Riyadh also claims to be a close ally of America in the campaign against terrorism. But many officials in the US feel that Saudi Arabia is torn between its role as the world's largest oil producer and pressure on its ruling family from the kingdom's clergy.

These pressures, officials believe, have led Saudi rulers to cut a tacit deal with fundamentalists, turning a blind eye to terrorist links. The suspicions are strongest among neo-conservatives in their powerbases at the Pentagon and in the Vice- President's office.

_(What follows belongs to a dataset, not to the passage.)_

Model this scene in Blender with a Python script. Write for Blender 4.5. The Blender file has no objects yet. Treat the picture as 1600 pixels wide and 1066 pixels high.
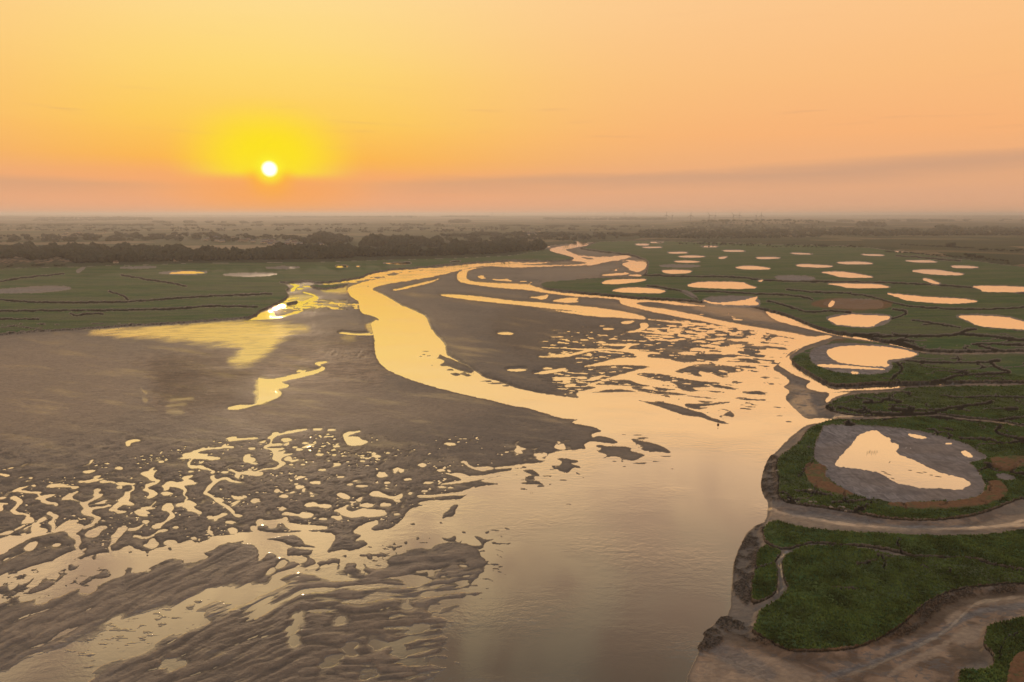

A paper submitted last summer to the Defence Policy Board, an important advisory panel to Donald Rumsfeld, the US Defence Secretary, argued that Saudi Arabia was an enemy of the US. It urged the Bush administration to give Riyadh an ultimatum: cease support for terrorism or face seizure of oil fields, and financial assets in the US. The document was officially dismissed as the fantasising of one erratic analyst at the Rand Corporation. But it reflected a growing impatience in some quarters in Washington at what is seen as Saudi procrastination, and the kingdom's inability to address the root causes of terrorist sympathies.

In theory, the strains should be eased by the withdrawal of most American troops, as promised by Mr Rumsfeld during his recent visit to Riyadh. But yesterday's attacks were aimed at civilian targets, including the 40,000 US citizens who live and work in Saudi Arabia.

They suggest al-Qa'ida will not be easily persuaded. They are also a sign that, because of the invasion of Iraq, al-Qa'ida may have an even larger reservoir of Saudi sympathy on which to draw.

For some analysts, the latest bombings only underline how Saudi Arabia, strategically and economically crucial to the West, may be a time-bomb waiting to explode.

Society is caught in a tug of war between Islamic tradition and Western modernism. Corruption is rife, while unemployment is rising sharply among a youthful population as oil revenues stagnate.